PA premier calls on Europe to recognize Palestine to ‘counter’ annexation plan
Shtayyeh says US won’t find Arab or European support for its peace plan; Abbas spokesman blasts Netanyahu’s pledge to build up East Jerusalem neighborhoods
Adam Rasgon is a former Palestinian affairs reporter at The Times of Israel

Palestinian Authority Prime Minister Mohammad Shtayyeh called on European countries Thursday to recognize the State of Palestine to push back against the possibility of Israel annexing parts of the West Bank, the official PA news site Wafa reported.
Shtayyeh made the comment in a meeting with Norwegian Foreign Minister Ine Eriksen Soreide at his office in Ramallah, the report said.
“He demanded that European states recognize the Palestinian state to preserve the two-state solution and counter the occupation’s plans to annex parts of the West Bank to Israel, especially following the failure of ‘the American deal,'” the report stated, alluding to the US administration’s recently unveiled plan to resolve the Israeli-Palestinian conflict.
While several European countries have recognized the State of Palestine, the majority of them, including France, Germany, the UK, Spain, Italy and Norway, have not.
Israeli officials have long held that recognizing Palestine before a peace deal is finalized would harden Palestinian negotiating positions, making it more difficult to reach an agreement.

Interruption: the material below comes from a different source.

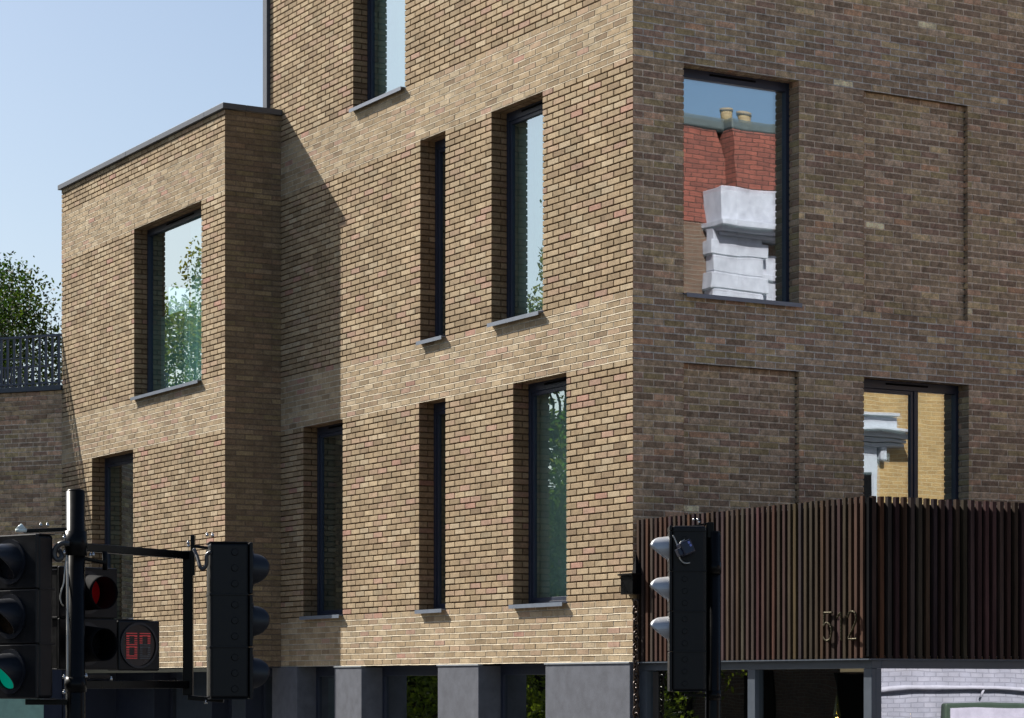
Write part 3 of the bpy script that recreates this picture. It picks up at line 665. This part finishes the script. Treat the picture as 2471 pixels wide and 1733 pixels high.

PA President Mahmoud Abbas has said European recognition of Palestine would not be a “substitute” for negotiations or a move against Israel, but rather encourage Palestinians to maintain hope for peace.
Prime Minister Benjamin Netanyahu recently vowed to annex the territories in the West Bank that the US administration’s plan allots to Israel, including the Jordan Valley and all Israeli settlements.
Netanyahu said immediately following the launch of the US plan on January 28 that he intended to bring a proposal to annex those parts of the West Bank to a vote on February 1, but that ultimately did not happen. He has since stated that Israel will only make such a move in agreement with the US.
Jared Kushner, a senior adviser to US President Donald Trump who was among the deal’s main authors, indicated on January 29 that the US did not want Israel to annex territory in the West Bank in the near future.
“The hope is that they’ll wait until after the [March 2] election, and we’ll work with them to try to come up with something,” he told GZERO Media, referring to the upcoming national vote in Israel.
Shtayyeh also contended that the US plan will not receive European or Arab backing, the Wafa report said.
“The American plan is nothing more than dictates and it is unacceptable to discuss it,” he was quoted as saying. “The United States has not and will not find a partner for its implementation in the European Union or among the Arab states.”
EU foreign policy chief Josep Borrell criticized the US initiative on February 4 as departing from “internationally agreed parameters,” including the two-state solution based on the pre-1967 lines, with the possibility of mutually agreed-upon land swaps. He has also said that 25 of the 27 EU member states agree with that view.
While many Arab states initially elected not to criticize the plan directly, Arab foreign ministers — in an emergency meeting at the Arab League on February 1 — unanimously backed a statement rejecting it and affirming support for the establishment of a Palestinian state along the pre-1967 lines.
Breaking with past US administrations, the plan envisions the creation of a Palestinian state in about 70 percent of the West Bank, a small handful of neighborhoods in East Jerusalem, most of the Gaza Strip and some areas of southern Israel — if the Palestinians recognize Israel as a Jewish state, disarm Hamas and other terror groups in the Gaza Strip, and fulfill other conditions.

The plan also allows Israel to annex settlements, grants the Jewish state sovereignty over the Jordan Valley and overriding security control west of the Jordan River, and bars Palestinian refugees from settling in Israel.
Separately on Thursday, Nabil Abu Rudeineh, Abbas’s spokesman, slammed Netanyahu’s announcement that thousands of new homes would be built in the Givat Hamatos and Har Homa neighborhoods in East Jerusalem.
“Netanyahu’s insistence in building thousands of settlement units on the State of Palestine’s lands is systematically destroying the two-state solution,” Rudeineh said in statement carried by Wafa, adding that the prime minister’s announcement aimed to implement the US initiative.
He also said that Netanyahu’s statements constituted “an attempt to gain votes from the Israeli right at the expense of Palestinian rights ahead of the Israeli elections.”
The plan for construction in Givat Hamatos was first brought forward in 2012, earning widespread condemnation in the international community over its cutting off of the Palestinian neighborhoods of Beit Safafa and Sharafat from the West Bank, in a manner that critics said placed a nail in the coffin of a two-state solution based roughly on the pre-1967 lines.
Netanyahu also declared on Thursday that hundreds of new homes would be constructed in Beit Safafa.